CME: Crop Conditions Critical for Financial Prospects

US - CME's Daily Livestock Report for 3rd September 2008.
calendar icon 4 September 2008
clock icon 3 minute read

We haven’t addressed crop conditions for a few weeks but they remain critically important for the financial prospects of U.S. and world livestock and poultry producers. The familiar charts at right show the percentage of corn and soybean acres rated as good or excellent in USDA’s weekly Crop Condition Report. Both crops remain in better condition that last year’s crop and the average for the past 10 seasons and remain in the middle of the historical range.

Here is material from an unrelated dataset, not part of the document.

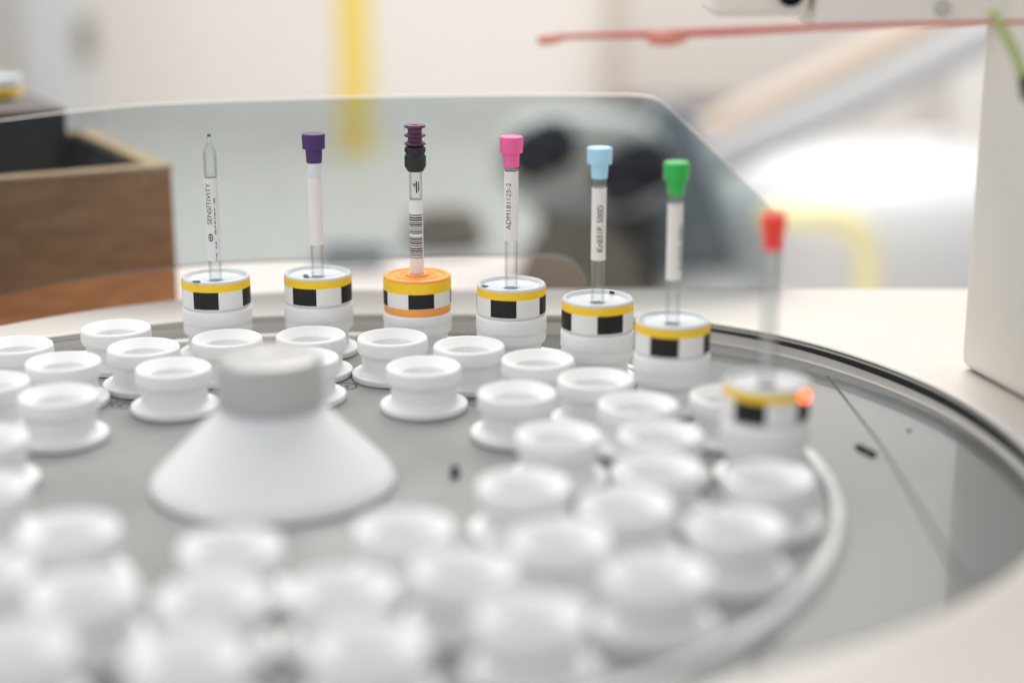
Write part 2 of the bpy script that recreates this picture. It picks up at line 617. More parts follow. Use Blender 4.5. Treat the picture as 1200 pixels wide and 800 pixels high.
# floor joint, a floor reflection painted as a darker strip beside it, a screw hole and small notches along the joint
def flat_quad(name, pts, z, mats, t=0.25):
    bm = bmesh.new()
    top = [bm.verts.new((x * MM, y * MM, (z + t - PZ) * MM)) for x, y in pts]
    bot = [bm.verts.new((x * MM, y * MM, (z - PZ) * MM)) for x, y in pts]
    bm.faces.new(top)
    bm.faces.new(list(reversed(bot)))
    n = len(pts)
    for i in range(n):
        bm.faces.new([top[i], bot[i], bot[(i + 1) % n], top[(i + 1) % n]])
    return mesh_from_bm(name, bm, mats, smooth=False)
put('floor_reflection', flat_quad('floor_reflection', [(192.3, 112), (194.8, 40), (193.8, -18), (192.4, -72), (206, -70), (219, -30), (223, 12), (221, 45), (212, 88)], FLOOR, 'floor_reflection', 0.25), fl)
put('floor_joint', flat_quad('floor_joint', [(191.3, 118), (192.0, 118), (194.6, 40.6), (193.6, -18), (192.2, -72.6), (191.4, -72.6), (192.8, -18), (193.9, 40.6)], FLOOR, 'seal_rubber', 0.1), fl)
put('dark_mark', flat_quad('dark_mark', [(185.2, 37), (187.5, 38.6), (189.6, 34), (191.4, 30), (190.6, 25.5), (188.4, 24), (187.2, 28), (185.4, 31)], FLOOR, 'black_hole', 0.12), fl)
put('screw', lathe('screw', [(0, FLOOR + 0.5 - PZ), (0.9, FLOOR + 0.5 - PZ), (1.0, FLOOR - PZ)], 'black_hole', 16), fl, (207, 52, 0))

# open lid: a smoked acrylic sheet leaning back behind the deck, notched below, with a cut corner
LEAN = R(-5)
lid_out = [(-318, 50), (-285, 63.5), (-250, 73.5)]
lid_out += [tuple(p) for p in spline([(-217, 79.9), (-180.5, 84.3), (-144, 87.2), (-72, 89.7), (0, 90.8), (47.9, 90.8)], 6)]
lid_out += [(54.7, 90.5), (59.4, 89.7), (63.1, 88.0), (66.8, 85.0), (87.5, 65.4), (109.7, 44.0), (112.9, 40.0), (115, 34.8), (116.4, 26), (116.7, 4.5)]
lid_out += [(33.9, 4.5), (33, 8.3), (31, 12.3), (27.6, 16.4), (23.9, 18.7), (18.6, 19.7), (11.2, 19.9)]
lid_out += [tuple(p) for p in spline([(-22, 19.5), (-63, 18.5), (-116, 16.9), (-147.5, 14.5), (-187, 9.5), (-225.5, 2.0), (-278, -13), (-318, -30)], 5)]
lid = put('lid', prism('lid', lid_out, 3.0, ['smoked_acrylic', 'lid_edge'], 1), sampler, (-CX, 704.5 - CY, 2 - PZ), (-LEAN, 0, 0))
lid['label'] = 'clear smoked acrylic lid standing open behind the tubes'
for hx in (55, 100):
    put('hinge', box('hinge', (16, 8, 9), 'cream_paint', 1.0), lid, (hx, 0.5, -6))

# column and transfer arm on the right
col_bm = box('column', (110, 96, 330), 'post_paint', 5.0, 4)
put('column', col_bm, sampler, (227.2 - CX, 543.2 - CY, TOPZ - PZ + 0.1), (0, 0, R(14)))
arm = put('arm', box('arm', (150, 40, 60), 'post_paint', 2.0), sampler, (102 + 75 - CX, 560 + 20 - CY, 132.3 - PZ), (0, R(-1.6), 0))
head = put('arm_head', box('arm_head', (34, 34, 50), 'post_paint', 4.0, 5), sampler, (66 + 17.4 - CX, 562 + 17 - CY, 134.3 - PZ))
put('screw', lathe('screw', fillet([(0, 1.6), (2.4, 1.6), (2.8, 0)], 0.4), 'grey_steel', 20), arm, (-33, -20, 6.2), (R(90), 0, 0))
put('knob', lathe('knob', fillet([(0, 4), (4, 4), (4.5, 0)], 0.8), 'knob_black', 20), head, (10, -17, 8), (R(90), 0, 0))

rod = thing('red_rod', 'thin red rod with a knobbed end hanging level below the arm', 'rod', (8, 520, 131))
put('shaft', pipe('shaft', [(6, 0, 0.4), (28, 0, 1.0), (60, 0, 2.0), (100, 4, 3.4), (140, 12, 3.8), (182, 20, 3.8)],
                  lambda t: 0.75 + 0.55 * math.exp(-((t - 0.35) / 0.22) ** 2) - 0.2 * max(0, t - 0.5), 'red_plastic', 14), rod)
put('end_knob', pipe('end_knob', [(0, 0, -0.7), (2, 0, -0.6), (6, 0, -0.3), (9.5, 0, 0.4)], lambda t: 1.55 if 0.1 < t < 0.7 else (1.2 if t < 0.2 else 0.9), 'salmon_plastic', 14), rod)
put('clip', pipe('clip', [(34, -0.5, 0.0), (37, -0.5, -0.2), (42, -0.5, -0.2), (46.5, -0.5, 0.4)], lambda t: 1.2 + 1.1 * math.sin(math.pi * t), 'salmon_plastic', 14), rod)

cab = thing('green_cable', 'short green cable with a black plug hanging in front of the column', 'cable', (146, 498, 119))
put('cord', pipe('cord', [(-4, 0, 22), (0, 0, 17), (5, 1, 9), (9, 1, 0), (12, 1, -8)], 1.5, 'green_cable', 12), cab)
put('plug', pipe('plug', [(8.0, -2, 2.5), (8.8, -2, -1), (9.5, -2, -4)], 2.4, 'knob_black', 14), cab)

# ------------------------------------------------------------------ carousel: disc, lip, hub, printed numbers
car = thing('carousel', 'round grey turntable disc with a white conical hub in its middle', 'carousel', (CX, CY, FLOOR + 0.3))
zc = -(FLOOR + 0.3)
put('disc', lathe('disc', [(0, zc - 3), (167.6, zc - 3), (167.6, zc), (0, zc)][::-1], 'disc_metal', 160), car)
put('rim_lip', lathe('rim_lip', fillet([(168.0, zc - 3.4), (168.0, zc + 2.6), (171.6, zc + 2.6), (171.6, zc - 3.6)], [0, 1.2, 1.2, 0]) , 'lip_plastic', 160, closed=True), car)
hub = put('hub', lathe('hub', fillet([(0, 26.2), (14.0, 26.2), (15.2, 25.2), (36.0, 4.2), (37.6, 1.4), (36.8, 0.02), (0, 0.02)], [0, 0.6, 1.0, 2.2, 1.2, 0.4, 0], 5), 'hub_plastic', 96), car, (0, 0, zc))
put('cap', lathe('cap', fillet([(0, 41.0), (4.0, 41.0), (4.6, 41.35), (16.0, 40.9), (16.4, 26.3), (0, 26.3)], [0, 0.2, 0.2, 3.2, 0.8, 0], 6), 'hub_cap_plastic', 96), hub)
put('index_pin', lathe('index_pin', fillet([(0, 3.4), (1.2, 3.4), (1.3, 1.6), (1.0, 1.5), (1.0, 1.2), (1.5, 1.1), (1.5, 0)], 0.15), 'knob_black', 20), car, (55.6 * math.sin(R(84)), 55.6 * math.cos(R(84)), zc))
ring_me = lathe('number_ring', [(4.0, 0.0), (4.0, 0.06), (4.6, 0.06), (4.6, 0.0)], 'black_print', 36)
for i in range(24):
    a = 15 * (i - 2) - 7.5 + PH
    r = 103.6
    x, y = r * math.sin(R(a)), r * math.cos(R(a))
    ro = put('number_ring', ring_me, car, (x, y, zc), (0, 0, -R(a)))
    n = (54 - i - 1) % 60 + 1
    put('number', flat_text(str(n), 5.2, 'black_print'), ro, (0, 0, 0.07), (0, 0, R(180)))

# ------------------------------------------------------------------ sample holders
HC = [(8.6, 1.5), (8.6, 12.6)]
collar_prof = [(8.6, 9.0), (8.6, 12.6)] + fillet([(8.7, 12.7), (11.3, 15.2), (12.1, 16.0), (13.1, 15.2), (13.25, 10.6), (11.7, 9.1), (11.5, 8.0)], [0, 0.6, 0.7, 0.9, 0.9, 0.6, 0], 5)
body_prof = [(8.6, 9.0), (8.6, 1.2)] + [(11.5, 1.2), (11.5, 8.0)]
flange_prof = fillet([(11.5, 4.2), (11.6, 3.6), (12.5, 3.0), (14.9, 2.65), (15.35, 2.2), (15.3, 0.25), (11.5, 0.25)], [0, 0.4, 0.6, 0.3, 0.3, 0.15, 0], 4)
collar_me = lathe('collar', collar_prof, 'holder_plastic', 72, angle=60)
neck_me = lathe('neck', [(11.5, 8.0), (11.5, 7.0), (11.5, 4.2), (11.5, 0.3), (0, 0.3), (0, 1.0), (8.6, 1.0), (8.6, 9.0)], 'holder_plastic', 72, angle=60)
flange_me = lathe('flange', flange_prof, 'holder_plastic', 72, angle=60)
contact_shade_me = lathe('contact_shade', [(10, 0.02), (15.35, 0.02), (15.35, 0.24), (10, 0.24)], 'black_hole', 48)  # black ring paints the contact shadow under the flange
RINGS = {'outer': 150.3, 'middle': 118.5, 'inner': 87.1}
def spot(ring, k):
    a = R(15 * k + PH)
    return (CX + RINGS[ring] * math.sin(a), CY + RINGS[ring] * math.cos(a), 0.0)
ORD = ['first', 'second', 'third', 'fourth', 'fifth', 'sixth', 'seventh', 'eighth']
LAB = {}
LAB['outer', -3] = 'empty white holder in outer ring, cut by the left edge, nearest the wooden box'
LAB['outer', -2] = 'empty white holder in outer ring, next left of the sealed pointed tube'
for k, s in ((-1, 'spinner of the sealed pointed glass tube'), (0, 'spinner of the violet-capped tube'), (1, 'orange spinner'),
             (2, 'spinner of the pink-capped tube'), (3, 'spinner of the light-blue-capped tube'),
             (4, 'spinner of the green-capped tube'), (6, 'spinner of the red-capped tube with the red glow')):
    LAB['outer', k] = 'white plastic holder carrying the ' + s
LAB['outer', 5] = 'empty white holder in outer ring, between the green-capped and red-capped tubes'
for k in range(7, 14):
    LAB['outer', k] = 'empty white holder in outer ring, %s forward from the red-capped tube' % ORD[k - 7]
LAB['middle', -4] = 'empty white holder in middle ring, cut in half by the left edge, right of none'
LAB['middle', -4] = 'empty white holder in middle ring, cut by the left edge behind the hub'
LAB['middle', -3] = 'empty white holder in middle ring, second left of the one facing the pointed tube'
LAB['middle', -2] = 'empty white holder in middle ring, next left of the one facing the pointed tube'
for k, s in ((-1, 'sealed pointed glass tube'), (0, 'violet-capped tube'), (1, 'orange spinner'), (2, 'pink-capped tube'),
             (3, 'light-blue-capped tube'), (4, 'green-capped tube'), (6, 'red-capped tube')):
    LAB['middle', k] = 'empty white holder in middle ring, directly inside the ' + s
LAB['middle', 5] = 'empty white holder in middle ring, inside the gap between green-capped and red-capped tubes'
for k in range(7, 15):
    LAB['middle', k] = 'empty white holder in middle ring, %s forward of the one inside the red-capped tube' % ORD[k - 7]
LAB['inner', -8] = 'empty white holder in inner ring, cut by the left edge, blurred, lower one'
LAB['inner', -6] = 'empty white holder in inner ring, cut by the left edge, upper one'
LAB['inner', -4] = 'empty white holder in inner ring, whole one nearest the left edge behind the hub'
LAB['inner', -2] = 'empty white holder in inner ring, directly left of the hub cap'
LAB['inner', 0] = 'empty white holder in inner ring, half hidden behind the hub cap'
LAB['inner', 2] = 'empty white holder in inner ring, first one right of the hub cap'
LAB['inner', 4] = 'empty white holder in inner ring, second one right of the hub cap'
LAB['inner', 6] = 'empty white holder in inner ring, third to the right of the hub cap'
LAB['inner', 8] = 'empty white holder in inner ring, fourth counted from hub cap, right of black hole'
LAB['inner', 10] = 'empty white holder in inner ring, in front of the hub cone to its right'
LAB['inner', 12] = 'empty white holder in inner ring, straight in front of the hub cone'
LAB['inner', 14] = 'empty white holder in inner ring, in front of the hub cone to its left'
def holder(ring, k):
    key = (ring, k)
    lab = LAB.get(key, 'empty white holder on the far left of the carousel, beyond the edge of view')
    x, y, z = spot(ring, k)
    t = thing('sample_holder', lab, 'holder', (x, y, z), random.uniform(0, 6.28), 'white sample holders on the carousel')
    put('collar', collar_me, t)
    put('neck', neck_me, t)
    put('flange', flange_me, t)
    put('contact_shade', contact_shade_me, t)
for k in range(-10, 14):
    kk = {-10: 14}.get(k, k)
    holder('outer', k)
    holder('middle', kk)
    if k % 2 == 0:
        holder('inner', kk)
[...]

But the conditions of both crops have deteriorated in recent weeks as well, with corn declining to 61% and soybeans declining to 57% rated good-excellent as of August 31. The top two categories for corn conditions has lost 6% in the past two weeks while the same categories for soybeans lost 4% in just the past week as dry conditions prevailed in many parts of the Midwest. Recent conversations with pork producers who also raise crops indicate that the crops in northwest and north-central Iowa and Minnesota still look very good while those of Illinois and Indiana have deteriorated somewhat in recent weeks. The remainder of Iowa and Missouri are still looking at below-normal yields (and some will be significantly below) due to late-planted crops.

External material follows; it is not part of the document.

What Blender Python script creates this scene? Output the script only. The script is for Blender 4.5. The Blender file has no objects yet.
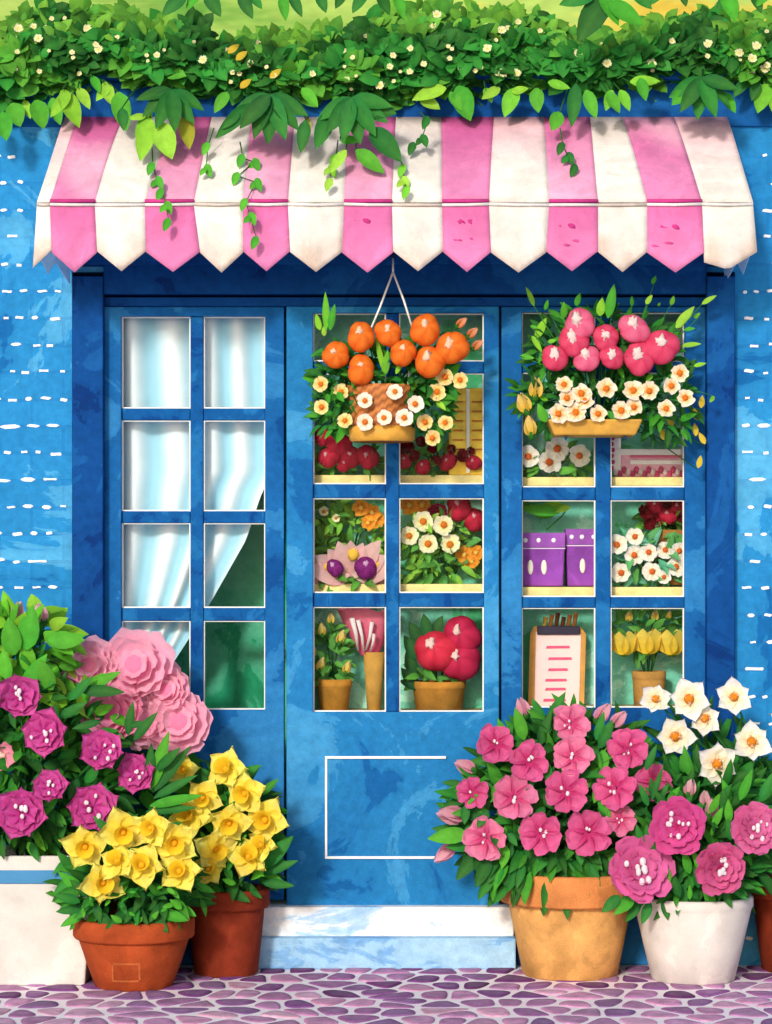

And the maturity of these crops is still a big issue with first frost looming. USDA reported that only 6% of corn acres were mature as of Sunday compared to a 5-year average of 16%. Only 45% of corn acres are dented (a key maturity phase in which corn kernels form a “dent” or small dimple) compared to a 5-year average of 65%. The only maturity factor currently published for soybeans is the percentage of acres setting pods. That number for this year is 94% versus a 5-year average of 97% — but one would expect those high numbers at this point. The question will be whether those pods have time to fill and the beans have time to grow to mature size. As we have pointed out before: The first frost date will be crucial for these crops and, by extension, the livestock industries.